Sunday, July 25, 2010

The smartest guys in the room - Writing in the Boston Globe, Neal Gabler discusses the intellectual superiority and hubris of the Obama White House in "The best and the brightest redux." I've used that title before in a book review on Enron.

6 comments:

Nigel Tufnel said...

Can't you take the general observations from that article and apply them to the staff of any of the recent presidents? Hubris, self-righteousness, Ivy-league educations, etc., are nothing unique or new in White House staffers (or Presidents).

The big wrap-up quote in the end sounds exactly like what Democrats were thinking about Bush during his Presidency, and what Republicans were thinking about Wild Bill during his, etc., etc...:

"As Halberstam shows in “The Best and the Brightest,’’ people who are concerned not with the fundamental rightness of something but with its execution, because the rightness is assumed; people who see what they want to see rather than what is; people who see things in terms of preconceptions rather than of human conduct; people who are incapable of admitting error; people who lack skepticism and the capacity to grow beyond their certainties are the sorts of people who are likely to get us in trouble..."

Pffft said...

N.T. is correct. Is it even worth listing the many Ivy Leaguers and aristocrats from the Bush administration? Including a few who were asked to stay on staff to be some of the arrogant elitists Obama "has packed his administration with"? Some of whom are invoked by name in Gabler's piece?

Considering the topic (partisan "experts" who can't rise above their own preconceptions to see the way things are), Neal Gabler is his own punchline.

Eric said...

Maybe.

But considering Obama's paper-thin resume coming into the 2008 campaign, wasn't the big selling point on this guy that he's smarter than the average bear?

In his endorsement of Obama, Colin Powell had to fall back on unicorn imagary of a "transformational figure" who had "intellectual curiosity and a depth of knowledge."

In my mind, no issue more perfectly displays the "we know better" attitude of Washington Democrats than the health care bill. Opposed by wide margins, the Dems passed it anyway then told us we'd love it once we figured out what was in it.

'cause readin' is tough! Hey, when's the NASCAR race start?

Marcia O'Error said...

And yet... wasn't a big selling point on this guy that he swore to make health care reform a centerpiece of his Presidency?

And isn't it completely untrue that health reform is opposed by "wide margins"?
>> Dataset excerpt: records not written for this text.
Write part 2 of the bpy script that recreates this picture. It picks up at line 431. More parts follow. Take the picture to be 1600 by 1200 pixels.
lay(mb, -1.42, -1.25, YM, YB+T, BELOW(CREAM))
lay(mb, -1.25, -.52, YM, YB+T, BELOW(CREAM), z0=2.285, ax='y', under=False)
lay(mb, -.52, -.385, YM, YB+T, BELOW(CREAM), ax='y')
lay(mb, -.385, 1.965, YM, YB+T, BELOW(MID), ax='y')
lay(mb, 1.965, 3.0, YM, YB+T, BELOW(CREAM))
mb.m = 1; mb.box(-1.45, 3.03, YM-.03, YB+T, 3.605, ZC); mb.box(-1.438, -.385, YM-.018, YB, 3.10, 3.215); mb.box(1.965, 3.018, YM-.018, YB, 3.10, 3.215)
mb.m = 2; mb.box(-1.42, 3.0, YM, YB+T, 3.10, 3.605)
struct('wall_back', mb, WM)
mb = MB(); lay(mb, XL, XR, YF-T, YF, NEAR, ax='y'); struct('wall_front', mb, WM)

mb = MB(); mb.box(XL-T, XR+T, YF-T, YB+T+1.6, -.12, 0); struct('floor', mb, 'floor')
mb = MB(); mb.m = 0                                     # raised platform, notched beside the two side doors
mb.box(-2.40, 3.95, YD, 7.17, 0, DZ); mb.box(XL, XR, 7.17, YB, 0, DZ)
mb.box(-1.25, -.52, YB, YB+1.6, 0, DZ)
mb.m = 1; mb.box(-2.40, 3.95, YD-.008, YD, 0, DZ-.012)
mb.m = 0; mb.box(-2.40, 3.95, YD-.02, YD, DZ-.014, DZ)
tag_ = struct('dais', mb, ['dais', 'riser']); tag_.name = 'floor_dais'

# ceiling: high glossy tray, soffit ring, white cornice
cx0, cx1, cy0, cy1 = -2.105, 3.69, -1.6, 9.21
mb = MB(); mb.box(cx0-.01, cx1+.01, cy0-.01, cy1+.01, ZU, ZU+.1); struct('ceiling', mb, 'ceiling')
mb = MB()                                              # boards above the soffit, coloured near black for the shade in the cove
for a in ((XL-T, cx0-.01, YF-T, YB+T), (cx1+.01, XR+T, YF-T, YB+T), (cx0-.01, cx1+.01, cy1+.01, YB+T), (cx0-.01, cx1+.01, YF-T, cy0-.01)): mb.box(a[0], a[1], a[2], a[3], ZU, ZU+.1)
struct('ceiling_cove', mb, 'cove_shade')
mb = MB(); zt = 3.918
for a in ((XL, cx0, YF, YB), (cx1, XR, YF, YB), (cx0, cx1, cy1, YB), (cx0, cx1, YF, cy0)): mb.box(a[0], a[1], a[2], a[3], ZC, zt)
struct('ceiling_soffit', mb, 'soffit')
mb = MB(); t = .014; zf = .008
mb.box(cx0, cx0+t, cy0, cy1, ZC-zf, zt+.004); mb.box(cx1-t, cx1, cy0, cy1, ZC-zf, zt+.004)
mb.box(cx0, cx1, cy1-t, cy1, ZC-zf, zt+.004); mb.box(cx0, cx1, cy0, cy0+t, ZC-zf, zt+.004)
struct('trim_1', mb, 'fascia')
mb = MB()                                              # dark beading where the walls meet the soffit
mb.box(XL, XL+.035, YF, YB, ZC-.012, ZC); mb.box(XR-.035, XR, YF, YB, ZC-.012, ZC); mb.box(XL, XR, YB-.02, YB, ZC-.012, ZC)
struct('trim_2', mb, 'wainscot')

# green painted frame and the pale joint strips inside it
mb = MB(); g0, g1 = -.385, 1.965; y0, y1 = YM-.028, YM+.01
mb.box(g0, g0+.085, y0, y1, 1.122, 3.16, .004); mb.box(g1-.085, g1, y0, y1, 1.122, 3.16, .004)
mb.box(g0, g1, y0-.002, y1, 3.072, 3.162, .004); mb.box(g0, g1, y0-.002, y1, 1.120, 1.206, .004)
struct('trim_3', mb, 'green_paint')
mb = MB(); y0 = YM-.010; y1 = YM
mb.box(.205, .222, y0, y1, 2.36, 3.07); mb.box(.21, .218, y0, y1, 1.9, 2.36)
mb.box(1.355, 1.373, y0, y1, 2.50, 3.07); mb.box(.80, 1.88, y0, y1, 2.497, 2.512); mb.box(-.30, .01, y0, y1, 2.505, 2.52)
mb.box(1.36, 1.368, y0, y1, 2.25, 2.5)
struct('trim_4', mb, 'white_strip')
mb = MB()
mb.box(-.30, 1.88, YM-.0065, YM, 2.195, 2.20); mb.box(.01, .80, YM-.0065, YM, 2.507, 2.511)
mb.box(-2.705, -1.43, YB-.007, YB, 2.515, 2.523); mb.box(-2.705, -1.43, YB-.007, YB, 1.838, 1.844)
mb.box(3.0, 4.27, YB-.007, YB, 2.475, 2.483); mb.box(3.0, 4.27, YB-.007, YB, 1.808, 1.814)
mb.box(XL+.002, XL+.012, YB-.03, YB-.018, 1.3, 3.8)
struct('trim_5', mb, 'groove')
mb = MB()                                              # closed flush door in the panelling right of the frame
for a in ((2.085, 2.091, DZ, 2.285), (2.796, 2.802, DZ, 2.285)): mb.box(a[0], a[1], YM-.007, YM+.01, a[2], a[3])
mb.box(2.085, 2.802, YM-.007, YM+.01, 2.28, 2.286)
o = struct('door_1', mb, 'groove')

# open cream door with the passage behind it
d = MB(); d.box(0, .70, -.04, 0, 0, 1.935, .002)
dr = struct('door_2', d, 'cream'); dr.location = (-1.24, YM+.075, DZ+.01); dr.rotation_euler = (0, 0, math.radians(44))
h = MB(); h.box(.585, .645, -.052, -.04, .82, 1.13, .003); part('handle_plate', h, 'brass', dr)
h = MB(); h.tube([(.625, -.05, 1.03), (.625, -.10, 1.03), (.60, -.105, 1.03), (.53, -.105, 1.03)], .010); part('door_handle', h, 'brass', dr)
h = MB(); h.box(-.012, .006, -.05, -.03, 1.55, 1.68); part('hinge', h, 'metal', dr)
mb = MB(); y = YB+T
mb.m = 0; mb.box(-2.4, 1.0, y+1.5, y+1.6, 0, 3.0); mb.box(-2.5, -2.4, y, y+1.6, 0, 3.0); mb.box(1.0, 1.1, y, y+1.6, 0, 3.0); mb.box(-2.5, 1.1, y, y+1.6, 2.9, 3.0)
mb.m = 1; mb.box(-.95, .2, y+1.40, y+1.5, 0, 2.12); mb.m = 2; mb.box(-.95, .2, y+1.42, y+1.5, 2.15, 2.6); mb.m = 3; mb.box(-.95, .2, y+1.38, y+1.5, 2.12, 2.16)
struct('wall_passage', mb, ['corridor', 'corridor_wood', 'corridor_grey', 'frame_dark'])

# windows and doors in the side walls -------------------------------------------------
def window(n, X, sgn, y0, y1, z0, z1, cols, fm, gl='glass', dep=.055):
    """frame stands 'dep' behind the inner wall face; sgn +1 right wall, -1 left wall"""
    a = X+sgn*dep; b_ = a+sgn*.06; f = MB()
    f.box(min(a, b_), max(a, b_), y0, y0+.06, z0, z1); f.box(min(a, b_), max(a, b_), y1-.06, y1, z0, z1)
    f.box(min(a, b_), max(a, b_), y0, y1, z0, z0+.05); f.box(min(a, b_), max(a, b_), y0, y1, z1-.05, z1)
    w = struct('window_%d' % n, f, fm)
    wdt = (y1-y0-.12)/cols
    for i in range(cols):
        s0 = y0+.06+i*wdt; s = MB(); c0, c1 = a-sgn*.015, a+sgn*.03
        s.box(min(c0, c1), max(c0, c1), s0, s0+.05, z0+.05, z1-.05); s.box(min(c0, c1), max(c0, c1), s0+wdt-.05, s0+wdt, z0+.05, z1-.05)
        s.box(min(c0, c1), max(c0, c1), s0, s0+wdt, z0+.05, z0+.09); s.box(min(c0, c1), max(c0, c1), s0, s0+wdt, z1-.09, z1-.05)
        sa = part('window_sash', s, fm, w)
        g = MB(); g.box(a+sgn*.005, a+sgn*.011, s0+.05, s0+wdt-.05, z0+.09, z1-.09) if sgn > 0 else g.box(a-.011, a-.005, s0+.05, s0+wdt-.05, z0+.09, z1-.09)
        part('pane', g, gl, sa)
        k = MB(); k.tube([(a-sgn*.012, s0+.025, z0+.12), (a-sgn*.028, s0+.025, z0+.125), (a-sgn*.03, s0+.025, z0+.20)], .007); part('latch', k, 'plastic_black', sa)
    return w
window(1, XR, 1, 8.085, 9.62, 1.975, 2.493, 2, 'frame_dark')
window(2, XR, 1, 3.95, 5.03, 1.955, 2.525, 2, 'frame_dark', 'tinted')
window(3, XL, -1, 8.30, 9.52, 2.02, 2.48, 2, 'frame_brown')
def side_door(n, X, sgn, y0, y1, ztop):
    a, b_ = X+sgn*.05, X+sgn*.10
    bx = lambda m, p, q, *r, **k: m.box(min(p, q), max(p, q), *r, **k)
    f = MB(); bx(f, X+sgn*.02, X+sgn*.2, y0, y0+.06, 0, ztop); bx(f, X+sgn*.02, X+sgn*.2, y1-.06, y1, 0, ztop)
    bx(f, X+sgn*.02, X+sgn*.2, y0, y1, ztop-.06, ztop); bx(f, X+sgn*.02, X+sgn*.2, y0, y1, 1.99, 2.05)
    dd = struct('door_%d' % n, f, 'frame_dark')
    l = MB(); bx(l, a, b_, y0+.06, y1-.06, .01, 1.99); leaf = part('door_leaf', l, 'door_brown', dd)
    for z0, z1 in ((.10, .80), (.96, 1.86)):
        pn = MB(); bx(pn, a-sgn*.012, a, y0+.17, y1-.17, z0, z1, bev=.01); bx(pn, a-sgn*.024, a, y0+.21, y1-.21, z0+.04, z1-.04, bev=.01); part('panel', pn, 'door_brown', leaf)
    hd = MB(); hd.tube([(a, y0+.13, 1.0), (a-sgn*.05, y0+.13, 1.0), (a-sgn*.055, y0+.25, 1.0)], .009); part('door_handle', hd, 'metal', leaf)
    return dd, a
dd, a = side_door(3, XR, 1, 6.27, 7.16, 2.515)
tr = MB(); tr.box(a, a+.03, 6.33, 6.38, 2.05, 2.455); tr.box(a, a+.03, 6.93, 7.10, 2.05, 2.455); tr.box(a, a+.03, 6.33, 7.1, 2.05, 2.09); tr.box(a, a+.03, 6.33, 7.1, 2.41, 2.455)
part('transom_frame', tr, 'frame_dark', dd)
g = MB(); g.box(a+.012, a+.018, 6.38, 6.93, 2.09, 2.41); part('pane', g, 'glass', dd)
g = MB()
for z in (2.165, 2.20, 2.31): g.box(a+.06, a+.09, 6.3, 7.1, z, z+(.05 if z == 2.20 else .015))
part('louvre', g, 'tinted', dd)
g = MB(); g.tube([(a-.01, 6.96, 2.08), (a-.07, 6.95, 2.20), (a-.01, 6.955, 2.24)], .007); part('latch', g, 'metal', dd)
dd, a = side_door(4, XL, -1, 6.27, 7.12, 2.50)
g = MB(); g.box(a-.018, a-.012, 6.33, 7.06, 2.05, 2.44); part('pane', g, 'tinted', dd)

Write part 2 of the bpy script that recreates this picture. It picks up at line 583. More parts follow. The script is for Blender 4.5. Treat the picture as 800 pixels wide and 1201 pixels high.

http://blogs.wsj.com/health/2010/06/30/poll-health-care-overhaul-law-more-popular-but-still-divisive/

http://www.pollster.com/polls/us/healthplan.php?xml=http://www.pollster.com/flashcharts/content/xml/HealthCare.xml&choices=Oppose,Favor&phone=&ivr=&internet=&mail=&smoothing=&from_date=&to_date=&min_pct=&max_pct=&grid=&points=1&lines=1&colors=Favor-000000,Oppose-BF0014,Undecided-A69A37,No%20Opinion-68228B

And doesn't a major chunk of the "opposition" come from the left, which wanted a much more expansive bill, including a public option? And aren't the individual features of the bill almost uniformly popular?

Oh well, details, shmetails. The point is that America is being held hostage by a snooty know-it-all who thinks he can tell us regular folks what to do because he went to a fancy-pants Ivy League college. It makes one nostalgic for the common, populist touch of George W. Bush (attended the DeVry Institute), Bill Clinton (attended Hamburger U.) and George Bush Sr. (drew Tippy the Turtle on the matchbook to qualify for the Famous Artists School course).

Eric said...

So there's:
GW Bush - governor of Texas
Bill Clinton - governor of Arkansas
GHW Bush - senator and VP
Barack Obama - Community organizer and serial "present" voter.

Your health care analysis is interesting: slightly less people hate it = victory! Of course right before the cramdown vote, several polls showed 20% gap of disapproval over approval. But now it's only in the teens - yay!

http://www.realclearpolitics.com/epolls/other/obama_and_democrats_health_care_plan-1130.html

Marcia O'Error said...

And the part about opposition from the liberal side (approx. 25% of the "against" side) having no similarity to conservative opposition? That minor contextual distinction just zinged right by, eh? This poll goes to eleven!

Nate Silver:
"One way to look at this: 43 percent of people favor health care reform, whereas 38 percent oppose it (20 percent are undecided). But the actual plan under consideration gets numbers that are more or less the reverse of that -- 34 percent in favor, 46 percent opposed -- because a significant number of people think the plan doesn't go far enough."

http://www.fivethirtyeight.com/2009/12/in-polls-much-opposition-to-health-care.html

What the Governorship of Texas has to do with Neal Gabler's piece, it's hard to see. Gabler's point is about arrogant government officials like Tim Geithner demonstrating Oval Office hubris (starting when Obama took over).

But it takes a very straight face to tout George W. Bush's personal record of accomplishment over Barack Obama's at the times of their respective campaigns.